Use only business units with individual compliance profiles
Using individual business units with their own compliance profiles is most appropriate when specific business units or bands operate fully independently and shouldn’t share any information about contacts, leads, compliance settings, etc.
For example, Contoso Metal Products and Contoso Electronics are two business units in the Contoso enterprise. Each has its own marketing department, and the products are independent. In addition, the business units shouldn’t share any information about their prospects or customers.
In this instance Contoso should set up a specific business unit for each. This enables the marketing departments at each to manage their compliance settings independently, without any overlap or concerns around data crossing boundaries. Each would have its own segments, journeys, emails, and other settings.
Use only compliance profiles without business units
An organization that wishes to share leads and contacts across different business units or brands could avoid setting up Dynamics 365 Customer Insights - Journeys business units and instead rely on compliance profiles to manage customer consent.
For example, Contoso Sportswear and Contoso Workwear are two brands in the Contoso enterprise. While each has distinct customers, there's also overlap between the customers and Contoso wants to facilitate cross-selling to grow their brand loyalty among customers.

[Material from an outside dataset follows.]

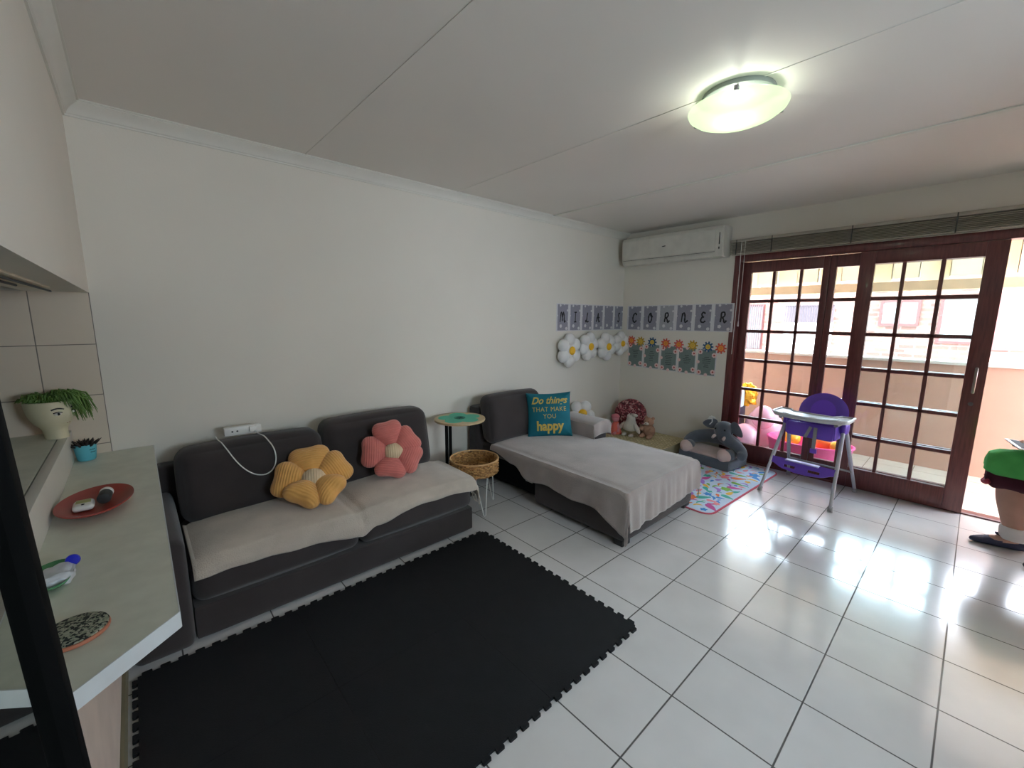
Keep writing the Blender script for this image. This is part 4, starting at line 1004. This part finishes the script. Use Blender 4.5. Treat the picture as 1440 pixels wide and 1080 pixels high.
def seat(b):
    b.soft(-.13,.14,-.165,.165,.50,.535,.016,.003,10)
    for sy in (-1,1): b.soft(-.12,.16,sy*.168-.012,sy*.168+.012,.51,.655,.011,.003,8)
    b.soft(-.135,-.105,-.165,.165,.505,.62,.014,.003,8)
hb(seat,'seat',PURPLE)
def back(b):
    out=[(-.175,0),(.175,0),(.18,.12)]+[(.18*math.cos(t),.155+.165*math.sin(t)) for t in [PI*k/20 for k in range(21)]]+[(-.18,.12)]
    M=frame((.135,0,.53),(-1,0,.22)); 
    b.inflate(out,.012,M,m=5,c=(0,.15),p=.5,back=1.6)
hb(back,'backrest',PURPLE)
def backpad(b):
    M=frame((.135,0,.53),(-1,0,.22))@Matrix.Translation((0,0,.004)); 
    b.inflate([(.125*math.cos(t),.16+.125*math.sin(t)) for t in [2*PI*k/28 for k in range(28)]],.012,M,m=4,p=.8,back=.3)
hb(backpad,'back_pad',mat('purple_pad',(122,76,214),.4,.4,.05))
def tray(b):
    out=[]
    for k in range(25):
        t=PI/2+PI*k/24; out.append((-.10+.135*math.cos(t)*(1),.265*math.sin(t)))
    out=[(.06,.262),(-.1,.265)]+out[1:-1]+[(-.1,-.265),(.06,-.262),(.05,-.18),(-.03,-.14),(-.03,.14),(.05,.18)]
    b.prism(out,.022,Matrix.Translation((-.06,0,.672)))
    bmesh.ops.bevel(b.b,geom=b.b.edges[:],offset=.005,segments=2,affect='EDGES')
    rim=[Vector((-.06+p[0],p[1],.697)) for p in out]
    b.tube(rim,.009,8,closed=True)
hb(tray,'tray',mat('pale_grey_plastic',(196,196,200),.35))
hb(lambda b:b.prism([(-.06+.10*math.cos(t)-.09,.20*math.sin(t)) for t in [2*PI*k/28 for k in range(28)]],.003,z=.6945),'tray_inlay',GREYP)
def foot(b):
    # panel with curved lower edge and two slots, lying between the front legs
    top=[(-.235,.045),(-.20,.04),(.20,.04),(.235,.045)]; bot=[(.235,-.01),(.20,-.02),(.15,-.045),(.10,-.06),(0,-.062),(-.10,-.06),(-.15,-.045),(-.20,-.02),(-.235,-.01)]
    M=frame((-.196,0,.26),(-.9,0,.35)); 
    us=[-.235,-.2,-.16,-.13,-.045,.045,.13,.16,.2,.235]
    def lo(u): u=abs(u); return interp(u,[(0,-.062),(.10,-.058),(.16,-.04),(.2,-.018),(.235,-.01)])
    for a,c in zip(us,us[1:]):
        slot=(a==-.13 or c==.13) and abs(a)>.04 and abs(c)>.04
        if (round(a,3),round(c,3)) in ((-.13,-.045),(.045,.13)):
            b.prism([(a,-.008),(c,-.008),(c,.042),(a,.042)],.014,M,z=-.007); b.prism([(a,lo(a)),(c,lo(c)),(c,-.030),(a,-.030)],.014,M,z=-.007)
        else: b.prism([(a,lo(a)),(c,lo(c)),(c,.042),(a,.042)],.014,M,z=-.007)
hb(foot,'footrest',PURPLE,smooth=False)
hb(lambda b:b.box(-.225,-.17,-.12,.12,.292,.303,.004),'foot_plate',mat('lilac_plate',(170,160,210),.4))
hb(lambda b:b.tube([(.21,-.24,.2),(.21,.24,.2)],.009,8),'rear_crossbar',GREYP)
hb(lambda b:b.box(-.148,-.143,-.062,-.036,.42,.60,.001) ,'harness_strap',GREYP)
hb(lambda b:b.box(-.15,-.145,-.01,.012,.50,.60,.001,M=Matrix.Rotation(.35,4,'X')@Matrix.Translation((0,.19,-.03))),'harness_strap',GREYP)
hb(lambda b:b.box(-.153,-.139,-.075,-.028,.385,.425,.004),'buckle',PURPLE)
# ================================================================== BALCONY
BZ=-.02
struct(MB().box(XW+.14,4.25,-4.2,1.7,-.15,BZ).build('balcony_floor',BALF,smooth=False))
struct(MB().box(4.12,4.25,-4.2,1.7,BZ,1.045).build('balcony_parapet',PEACH,smooth=False))
struct(MB().box(4.09,4.28,-4.2,1.7,1.045,1.075,.006).build('balcony_coping',TRIMW))
w=MB(); w.box(XW+.15,4.25,1.7,1.85,-.15,2.33); w.box(XW+.15,4.25,-4.35,-4.2,-.15,1.045)
struct(w.build('balcony_end_wall',PEACH,smooth=False))
struct(MB().box(XW+.15,4.62,-4.35,1.85,2.33,2.45).build('balcony_soffit',TRIMW,smooth=False))
struct(MB().box(4.44,4.50,-4.35,1.85,1.785,1.885,.004).build('balcony_beam',mat('tan_beam',(188,158,126),.7),smooth=False))
b=MB(); y=-4.35; k=0
while y<1.8:
    if k%2==0: b.box(4.52,4.535,y,y+.225,1.925,2.33)
    else: b.box(4.60,4.615,y-.0,y+.225,1.885,2.33); b.box(4.52,4.60,y-.006,y,1.925,2.33); b.box(4.52,4.60,y+.225,y+.231,1.925,2.33)
    y+=.225; k+=1
struct(b.build('balcony_valance',translucent_mat('cream_sheeting',(246,236,214),(250,234,206)),smooth=False))
tub=thing('toy_tub',(3.25,-.66,BZ),'bright pink plastic tub of toys on the balcony','tub')
b=MB(); 
prof=[(.26,0),(.30,.02),(.34,.24),(.352,.25),(.352,.262),(.335,.262),(.325,.24),(.285,.03),(.0,.03)]
b.lathe(prof,(0,0,0),40); b.b.transform(Matrix.Translation((3.27,-.66,BZ))@Matrix.Diagonal((.75,1.08,1,1))); b.build('tub_body',mat('hot_pink_plastic',(236,96,164),.4),tub)
balls=[('yellow toy ball at the left in the pink tub',(250,196,40),(3.2,-.52,.25),.085),('orange toy ball in the middle of the pink tub',(250,120,40),(3.2,-.80,.255),.075),('small yellow toy ball at the right in the pink tub',(250,200,50),(3.14,-.91,.26),.05),('pale peach toy ball at the back of the pink tub',(250,190,180),(3.35,-.78,.27),.08)]
for l_,cc,p,r in balls:
    b=MB(); b.ell(p,r); o=b.build('toy_ball',mat('ball_%d_%d'%(cc[0],cc[1]),cc,.4)); tag(o,l_,'ball','toy balls in the pink tub')
PB=mat('pink_balloon_rubber',(250,196,220),.25,.6,.02); 
for l_,p,r in (('pale pink balloon, the highest of three on the balcony',(3.30,-.215,.40),.115),('pale pink balloon resting low behind the left door stile',(3.15,-.09,.155),.15),('large pale pink balloon between the other two and the tub',(3.60,-.14,.215),.20)):
    root=thing('balloon',p,l_,'balloon',group='pink balloons on the balcony'); b=MB(); b.ell(p,(r,r,r*1.15)); b.build('skin_of_balloon',PB,root); b=MB(); b.cyl((p[0],p[1],p[2]-r*1.19),.012,.02,10,r2=.004); b.build('knot',PB,root)
cr=thing('storage_crate',(3.5,.22,BZ),'dark navy storage crate on the balcony behind the left door','crate')
b=MB(); b.box(3.34,3.64,.085,.46,BZ,.44,.01); b.build('crate_body',mat('navy_crate',(52,54,78),.5),cr); b=MB(); b.box(3.33,3.65,.075,.47,.44,.46,.006); b.build('lid',NAVY,cr)
bg=thing('party_bag',(3.4,.08,.46),'white and pale blue paper bag with dark print on the crate','bag')
b=MB(); b.soft(3.34,3.44,.04,.22,.462,.66,.01,.006,6,M=None); b.build('bag_body',mat('pale_blue_paper',(206,226,238),.6),bg)
t=text_mesh('76',.09,.2,.002); Mt=frame((3.334,.10,.56),(-1,0,0)); t.transform(Mt); b=MB(); b.b.free(); b.b=t; b.build('print',mat('blue_ink',(40,70,110),.6),bg,smooth=False)
gf=thing('gold_foil_balloon',(3.5,.04,.46),'crumpled gold foil balloon on the crate outside','balloon')
b=MB(); b.ell((3.50,.045,.60),(.07,.105,.135),n=44,m=26)
for v in b.b.verts:
    p=v.co.copy(); d=(p-Vector((3.50,.045,.60))).normalized(); v.co+=d*(noise.noise(p*17)*.05+abs(noise.noise(p*38))*.03); v.co.z=max(v.co.z,.463)
b.build('foil',mat('gold_foil',(250,190,50),.25,metal=.6,bump=.8,bscale=30),gf)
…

In this circumstance Contoso could opt to create distinct compliance profiles for each brand without segregating the underlying data with business units. This allows Contoso and its brands to accomplish key objectives:
- Create distinctly branded email messages and preference centers for the two brands
- Share communication purposes across compliance profiles, enabling customers to opt in or opt out from either all Contoso communications or individual brand communications
- Administer their marketing solution with the common marketing team
- Create customer segments and journeys for either an individual brand or across brands
Use brand profiles and multiple compliance settings
For complex organizations or those managing compliance across multiple jurisdictions and regulatory approaches, it may make sense to leverage both business units and compliance profiles within a business unit.
For example, Contoso Sportswear may have a division in Germany and a division in the United States, while Contoso Workwear only operates in the United States. Due to different regulatory needs, Contoso Germany needs to keep its data separate from any Contoso operations in the United States. Due to this, Contoso Germany may want to have its own business unit with its own compliance profile to send sportswear communications to its German customers.
In addition, Contoso would create a separate business unit to support Contoso’s United States sportswear division and its workwear division with two compliance profiles, as described in the previous section.
The organizational approach supports critical data isolation requirements while also enabling Contoso United States to take advantage of cross-brand marketing opportunities as appropriate.